Article originally written by Julie-ann Sprague, and published by The Australian Financial Review on August 20, 2018.

Patrick Grove
Source: The Australian Financial Review

Patrick Grove is one of the nation’s 100 richest people. Ranked 89 on this year’s Financial Review Rich List with an estimated worth of $850 million the 43-year-old pocketed a small fortune when he sold his iProperty business to REA Group in 2016. The former accountant is busy building online and mobile streaming service iflix, which aims to be the Netflix of Asia.

What do you look at when investing?

Firstly, the TAM (total addressable market). How big can this become? Is your target market 100,000 or 100 million? For us, the bigger the better.

Secondly, the team, do you have what it takes to go big. Anyone can dream big, but not everyone can scale and execute big.

How do you measure the value of a non-income producing growth company?

You look at say three to five years in the future, and see what the income would be then, assuming revenue grows faster than expenses. The five biggest companies in the world today (Amazon, Google, Apple, Tencent, Alibaba) all had long periods of ‘non-income’.

Do you think we are on a fintech bubble?

Not at all. The big four banks still occupy such a huge percentage of total market cap in Australia. There is still a lot of disruption to come.

There are plenty of stocks trading on hefty multiples. Do you think the market is currently over valued?

Not at all. You have global interest rates at an unprecedented all time low, which means multiples should be higher. You have huge tax cuts in the US which means earnings will be higher and tech innovation continues to make inputs and costs lower for most smart companies.

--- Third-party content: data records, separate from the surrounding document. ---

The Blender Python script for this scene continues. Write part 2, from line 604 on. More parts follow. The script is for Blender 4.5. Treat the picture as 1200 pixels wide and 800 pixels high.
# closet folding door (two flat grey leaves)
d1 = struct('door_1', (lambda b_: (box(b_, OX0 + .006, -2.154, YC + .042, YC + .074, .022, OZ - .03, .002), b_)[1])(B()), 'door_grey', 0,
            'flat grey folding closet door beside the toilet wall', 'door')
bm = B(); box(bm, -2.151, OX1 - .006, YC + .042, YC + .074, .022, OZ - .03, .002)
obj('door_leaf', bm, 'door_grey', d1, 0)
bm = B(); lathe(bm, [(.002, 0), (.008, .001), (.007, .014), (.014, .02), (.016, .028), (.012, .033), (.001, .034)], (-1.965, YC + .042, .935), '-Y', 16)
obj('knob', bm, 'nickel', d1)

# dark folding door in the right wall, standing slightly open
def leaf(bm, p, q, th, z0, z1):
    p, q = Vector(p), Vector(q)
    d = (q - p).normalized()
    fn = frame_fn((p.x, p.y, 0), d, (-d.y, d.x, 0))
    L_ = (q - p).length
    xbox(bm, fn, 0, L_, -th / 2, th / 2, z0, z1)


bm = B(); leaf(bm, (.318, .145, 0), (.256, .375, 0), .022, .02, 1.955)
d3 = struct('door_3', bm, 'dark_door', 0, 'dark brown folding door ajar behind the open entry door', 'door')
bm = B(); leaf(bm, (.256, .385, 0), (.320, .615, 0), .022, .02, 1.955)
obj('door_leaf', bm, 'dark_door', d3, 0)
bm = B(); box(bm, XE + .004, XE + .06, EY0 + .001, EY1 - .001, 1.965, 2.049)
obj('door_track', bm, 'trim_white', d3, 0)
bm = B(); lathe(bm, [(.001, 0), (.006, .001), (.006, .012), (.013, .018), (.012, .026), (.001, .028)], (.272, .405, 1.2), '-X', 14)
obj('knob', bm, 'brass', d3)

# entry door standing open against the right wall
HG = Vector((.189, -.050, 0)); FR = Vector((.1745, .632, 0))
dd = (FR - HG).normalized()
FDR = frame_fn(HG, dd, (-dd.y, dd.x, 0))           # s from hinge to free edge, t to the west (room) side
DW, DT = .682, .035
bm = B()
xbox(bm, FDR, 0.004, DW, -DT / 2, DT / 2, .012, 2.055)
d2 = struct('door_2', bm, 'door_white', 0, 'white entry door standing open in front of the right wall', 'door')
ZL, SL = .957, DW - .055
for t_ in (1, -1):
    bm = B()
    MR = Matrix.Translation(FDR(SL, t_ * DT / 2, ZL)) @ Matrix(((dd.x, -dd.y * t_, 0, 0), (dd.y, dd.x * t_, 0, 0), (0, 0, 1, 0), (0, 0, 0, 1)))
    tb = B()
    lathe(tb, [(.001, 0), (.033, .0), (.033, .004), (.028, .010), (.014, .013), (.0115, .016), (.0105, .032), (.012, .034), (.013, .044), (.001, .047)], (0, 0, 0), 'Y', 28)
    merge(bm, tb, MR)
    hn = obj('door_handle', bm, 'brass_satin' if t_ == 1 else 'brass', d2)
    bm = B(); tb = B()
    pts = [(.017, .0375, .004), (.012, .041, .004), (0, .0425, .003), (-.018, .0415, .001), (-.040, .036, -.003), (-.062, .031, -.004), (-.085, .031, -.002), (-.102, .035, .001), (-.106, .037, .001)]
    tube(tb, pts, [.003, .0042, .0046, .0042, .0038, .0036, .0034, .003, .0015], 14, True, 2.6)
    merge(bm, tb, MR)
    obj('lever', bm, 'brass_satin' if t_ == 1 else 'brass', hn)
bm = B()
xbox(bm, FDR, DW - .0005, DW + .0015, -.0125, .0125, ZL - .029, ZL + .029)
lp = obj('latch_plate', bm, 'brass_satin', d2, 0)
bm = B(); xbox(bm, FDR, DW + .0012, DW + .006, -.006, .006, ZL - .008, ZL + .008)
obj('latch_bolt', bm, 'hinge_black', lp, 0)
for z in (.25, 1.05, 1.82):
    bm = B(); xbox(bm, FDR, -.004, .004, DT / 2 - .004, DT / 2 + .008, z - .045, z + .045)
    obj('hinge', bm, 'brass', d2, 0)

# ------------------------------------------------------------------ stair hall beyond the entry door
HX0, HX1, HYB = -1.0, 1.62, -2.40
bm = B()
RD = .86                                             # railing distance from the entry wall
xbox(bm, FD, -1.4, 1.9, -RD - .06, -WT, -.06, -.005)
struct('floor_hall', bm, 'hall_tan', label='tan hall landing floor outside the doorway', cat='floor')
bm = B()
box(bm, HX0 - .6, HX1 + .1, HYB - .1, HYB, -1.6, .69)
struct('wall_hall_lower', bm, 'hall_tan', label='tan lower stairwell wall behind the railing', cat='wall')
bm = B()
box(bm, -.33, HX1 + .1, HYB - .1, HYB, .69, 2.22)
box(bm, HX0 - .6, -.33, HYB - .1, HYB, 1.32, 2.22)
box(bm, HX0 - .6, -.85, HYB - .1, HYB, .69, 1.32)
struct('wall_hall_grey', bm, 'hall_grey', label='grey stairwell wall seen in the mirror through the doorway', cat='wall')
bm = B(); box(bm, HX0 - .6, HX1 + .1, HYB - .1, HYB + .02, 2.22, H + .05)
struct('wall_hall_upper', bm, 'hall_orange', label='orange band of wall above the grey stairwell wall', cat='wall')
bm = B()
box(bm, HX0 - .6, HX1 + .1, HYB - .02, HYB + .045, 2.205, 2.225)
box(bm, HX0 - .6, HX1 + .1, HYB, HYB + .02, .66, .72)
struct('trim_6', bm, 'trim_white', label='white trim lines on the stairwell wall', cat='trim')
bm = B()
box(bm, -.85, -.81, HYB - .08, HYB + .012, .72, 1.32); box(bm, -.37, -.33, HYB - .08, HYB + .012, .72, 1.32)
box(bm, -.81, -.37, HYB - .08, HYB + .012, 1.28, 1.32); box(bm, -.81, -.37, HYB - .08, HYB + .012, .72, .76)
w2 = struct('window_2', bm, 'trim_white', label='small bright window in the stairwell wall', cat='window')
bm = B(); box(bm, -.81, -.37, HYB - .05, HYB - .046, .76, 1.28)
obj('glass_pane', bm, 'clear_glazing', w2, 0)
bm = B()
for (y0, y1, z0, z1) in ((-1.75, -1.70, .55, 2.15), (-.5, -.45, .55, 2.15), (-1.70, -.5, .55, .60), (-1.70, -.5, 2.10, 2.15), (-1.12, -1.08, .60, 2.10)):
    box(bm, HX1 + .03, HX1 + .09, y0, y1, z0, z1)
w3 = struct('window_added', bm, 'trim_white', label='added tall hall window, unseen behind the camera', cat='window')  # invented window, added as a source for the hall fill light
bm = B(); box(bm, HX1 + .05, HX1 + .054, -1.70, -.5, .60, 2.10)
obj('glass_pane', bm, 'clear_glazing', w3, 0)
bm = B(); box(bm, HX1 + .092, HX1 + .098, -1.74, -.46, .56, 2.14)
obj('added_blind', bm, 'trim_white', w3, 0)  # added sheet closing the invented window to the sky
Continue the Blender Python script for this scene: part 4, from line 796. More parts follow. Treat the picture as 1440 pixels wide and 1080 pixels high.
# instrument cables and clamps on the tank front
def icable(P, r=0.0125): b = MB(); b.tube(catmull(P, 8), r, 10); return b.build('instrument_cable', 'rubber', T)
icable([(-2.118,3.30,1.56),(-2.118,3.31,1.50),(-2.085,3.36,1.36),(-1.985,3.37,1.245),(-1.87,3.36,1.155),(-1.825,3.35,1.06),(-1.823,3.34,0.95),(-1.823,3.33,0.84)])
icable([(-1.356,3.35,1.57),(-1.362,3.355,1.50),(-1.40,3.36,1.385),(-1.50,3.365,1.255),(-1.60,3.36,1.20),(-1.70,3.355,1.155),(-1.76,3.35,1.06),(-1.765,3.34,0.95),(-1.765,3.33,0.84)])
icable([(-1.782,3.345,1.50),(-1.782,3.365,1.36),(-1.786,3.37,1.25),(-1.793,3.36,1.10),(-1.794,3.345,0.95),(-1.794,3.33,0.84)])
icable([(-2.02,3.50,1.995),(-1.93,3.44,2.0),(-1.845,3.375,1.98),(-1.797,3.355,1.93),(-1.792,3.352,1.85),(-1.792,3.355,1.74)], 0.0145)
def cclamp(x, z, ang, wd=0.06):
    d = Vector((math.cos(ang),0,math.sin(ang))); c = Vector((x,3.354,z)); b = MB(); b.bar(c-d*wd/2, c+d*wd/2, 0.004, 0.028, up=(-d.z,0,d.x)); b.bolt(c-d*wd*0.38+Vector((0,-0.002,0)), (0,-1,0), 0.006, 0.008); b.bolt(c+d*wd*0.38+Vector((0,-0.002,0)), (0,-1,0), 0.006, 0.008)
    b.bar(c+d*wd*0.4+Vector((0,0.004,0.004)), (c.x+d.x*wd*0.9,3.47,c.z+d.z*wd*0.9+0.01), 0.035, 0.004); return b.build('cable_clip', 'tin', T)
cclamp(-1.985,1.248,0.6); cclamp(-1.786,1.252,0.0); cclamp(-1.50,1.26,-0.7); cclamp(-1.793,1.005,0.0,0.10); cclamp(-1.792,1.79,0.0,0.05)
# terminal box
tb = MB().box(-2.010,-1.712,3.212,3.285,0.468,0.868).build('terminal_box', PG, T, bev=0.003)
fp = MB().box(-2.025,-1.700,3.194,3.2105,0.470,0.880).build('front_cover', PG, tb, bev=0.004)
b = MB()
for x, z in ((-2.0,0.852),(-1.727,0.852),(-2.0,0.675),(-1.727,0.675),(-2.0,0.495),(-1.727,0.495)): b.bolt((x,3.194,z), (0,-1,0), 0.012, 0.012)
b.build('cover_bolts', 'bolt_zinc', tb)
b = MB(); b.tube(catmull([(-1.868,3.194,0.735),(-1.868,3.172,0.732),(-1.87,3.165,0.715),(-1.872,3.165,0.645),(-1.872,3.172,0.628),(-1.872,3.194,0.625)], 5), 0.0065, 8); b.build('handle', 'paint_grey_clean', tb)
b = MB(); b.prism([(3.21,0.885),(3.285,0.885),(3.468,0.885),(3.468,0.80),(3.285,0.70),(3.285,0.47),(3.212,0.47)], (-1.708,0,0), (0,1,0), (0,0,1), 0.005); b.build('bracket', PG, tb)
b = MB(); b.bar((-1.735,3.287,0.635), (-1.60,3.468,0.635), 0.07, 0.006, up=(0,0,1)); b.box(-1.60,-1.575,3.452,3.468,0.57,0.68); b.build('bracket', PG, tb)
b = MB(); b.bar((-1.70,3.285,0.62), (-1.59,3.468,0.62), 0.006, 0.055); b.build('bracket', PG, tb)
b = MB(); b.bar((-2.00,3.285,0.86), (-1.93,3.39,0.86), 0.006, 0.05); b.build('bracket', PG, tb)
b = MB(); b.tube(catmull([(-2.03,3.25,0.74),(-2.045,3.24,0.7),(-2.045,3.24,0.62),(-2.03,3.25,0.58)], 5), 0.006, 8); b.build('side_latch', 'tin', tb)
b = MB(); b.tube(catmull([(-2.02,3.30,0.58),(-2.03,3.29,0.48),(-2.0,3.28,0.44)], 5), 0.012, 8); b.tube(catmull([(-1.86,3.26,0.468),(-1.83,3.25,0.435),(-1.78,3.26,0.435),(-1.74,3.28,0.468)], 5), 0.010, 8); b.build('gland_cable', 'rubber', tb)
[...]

Which stocks are catching your eye?

All the big tech leaders will continue growing faster than anyone else. If you can buy Facebook or Google at under 25x earnings, why would you buy any other blue chip? I’m very bullish the big consumer tech companies because as an insider, I see the moats around their products and its insane and just keeps growing with very little effort.

What is the dream company you’d love to own (on the ASX) indiscriminate of its valuation?

Companies that we are proud to be associated with, Frontier Digital Ventures (ASX:FDV) and iCAR Asia (ASX:ICQ). Both are in tech (not blue chips yet, but working hard on it!), have great leadership teams executing a solid strategy and probably undervalued by the market. I think a big re-rating in both is just around the corner.

Do you think value investing will make a comeback?

It never goes out of fashion. By the way, I think you can start to find ‘value’ investing in tech. The recent pull back in stocks like Facebook is providing a great value investing opportunity.

Property markets are softening in Melbourne and Sydney. What’s your expectations for the market over the next 12 months?

 I try not to think of property as a short term investment. For me, I want to buy something iconic (like a waterfront in an unbeatable location), and hold it for generations. So I really don’t focus on the short term.

Best bit of advice you can give someone with $50,000 to invest?

Depends what your goal is. If it’s to be safe, buy a great rental property. If you want to maximise it hard and fast, start a tech company.

Worst investment you’ve made?

E-commerce!

Do you have an investment idol or someone you admire?

Warren Buffett. Been a fan since I was kid and was lucky to attend his AGM a few years ago in Omaha. It was funny to hear him say his only regret was ‘not buying shares in Google’.